Concretamente, quando se esvaziaram competências nos Centros Distritais de Segurança Social, por exemplo, concentrando em Lisboa o poder de decisão, afastou-se o Estado das populações, eliminando cargos de topo na administração local.
Já quando foi criado um centro de conferência de receitas eletrónicas, um serviço de ‘backoffice’ que emprega centenas de pessoas e que, graças à informatização da sociedade, pode estar situado em qualquer ponto do país, o local escolhido foi a “periférica” cidade da Maia.
Quando se fala na desconcentração de serviços de Lisboa para outros pontos do país, como aconteceu com a tentativa frustrada de levar o INFARMED para o Porto (que foi mais uma desconcentração de quem fez o anúncio do que seria uma desconcentração real de serviços), fala-se na questão dos funcionários que já têm as suas vidas estabilizadas na capital.
É verdade.
Mas, sobre isto, lembro-me de duas coisas. Do exemplo da Irlanda, que apostou forte na desconcentração do Estado, incluindo Ministérios inteiros e respetivas direções gerais, atribuindo um apoio a cada funcionário que trocasse de cidade, tendo criado um organismo próprio por quem passava todo o processo de mudança.

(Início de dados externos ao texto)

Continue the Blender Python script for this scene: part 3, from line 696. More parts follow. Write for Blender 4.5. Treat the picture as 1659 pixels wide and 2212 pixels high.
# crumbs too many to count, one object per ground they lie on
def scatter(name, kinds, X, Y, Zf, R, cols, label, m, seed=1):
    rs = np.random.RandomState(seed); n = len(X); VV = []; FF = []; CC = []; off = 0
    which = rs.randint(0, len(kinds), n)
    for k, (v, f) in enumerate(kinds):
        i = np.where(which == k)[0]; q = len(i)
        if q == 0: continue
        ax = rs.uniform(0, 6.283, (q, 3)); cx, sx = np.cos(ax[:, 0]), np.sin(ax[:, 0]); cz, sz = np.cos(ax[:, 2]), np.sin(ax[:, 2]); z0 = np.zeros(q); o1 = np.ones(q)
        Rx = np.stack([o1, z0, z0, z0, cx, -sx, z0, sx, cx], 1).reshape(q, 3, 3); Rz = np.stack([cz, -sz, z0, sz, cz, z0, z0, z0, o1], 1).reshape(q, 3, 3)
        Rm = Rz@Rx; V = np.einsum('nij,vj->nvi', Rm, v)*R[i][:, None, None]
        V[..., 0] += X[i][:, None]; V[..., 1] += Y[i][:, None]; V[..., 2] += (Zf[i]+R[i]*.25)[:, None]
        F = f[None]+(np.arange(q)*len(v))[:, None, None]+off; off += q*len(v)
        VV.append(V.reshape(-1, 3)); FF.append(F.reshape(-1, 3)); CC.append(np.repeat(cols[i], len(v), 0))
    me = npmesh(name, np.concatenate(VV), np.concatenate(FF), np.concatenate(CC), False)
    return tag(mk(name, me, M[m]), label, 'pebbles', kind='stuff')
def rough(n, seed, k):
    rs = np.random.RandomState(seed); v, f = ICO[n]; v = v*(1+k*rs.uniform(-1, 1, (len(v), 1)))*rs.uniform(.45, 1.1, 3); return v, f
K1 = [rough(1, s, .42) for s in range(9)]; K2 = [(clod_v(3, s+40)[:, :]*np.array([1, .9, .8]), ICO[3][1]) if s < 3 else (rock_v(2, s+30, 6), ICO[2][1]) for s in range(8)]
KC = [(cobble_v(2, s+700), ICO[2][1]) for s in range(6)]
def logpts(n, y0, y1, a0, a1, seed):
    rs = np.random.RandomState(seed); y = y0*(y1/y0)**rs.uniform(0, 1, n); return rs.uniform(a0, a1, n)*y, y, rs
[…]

Também me traz à memória os funcionários que trabalhavam no Interior, como os dos tribunais que encerraram, por exemplo, e que foram obrigados a deslocalizarem-se sem que ninguém se preocupasse com os custos que essa mudança teria para as suas vidas pessoais. Quem fala de tribunais fala de serviços e agricultura, veterinária, saúde, etc.
À partida, a intenção do Governo é boa. Por princípio. Mas, na prática, o impacto é duvidoso, até porque estamos a falar de programas que dependem de fundos comunitários, que exigem comparticipação estatal, que muitas vezes acaba cativada.
Para além disso, dirige-se apenas aos que, estando no litoral, são atraídos para o Interior. E os que já cá estão? Os que foram resilientes o suficiente para recusar abandonar estas terras, quando tantos outros tiveram ou escolheram fazê-lo?
Por outro lado, são vários os mecanismos à mão do Estado que permitem passar das palavras aos atos, houvesse coragem de o fazer. Descontos fiscais para quem mora e trabalha no Interior, para quem investe no Interior, para quem tem filhos no Interior. Veja-se o caso das barragens, por exemplo, que produzem cá a eletricidade que abastece o país, gerando impostos que, depois, são canalizados apenas para Lisboa.
De facto, António Costa tem razão. É preciso criar emprego e fixar pessoas no Interior.
Mas as medidas são como os chapéus, há muitas… é preciso saber distinguir entre as que têm efeito prático das outras.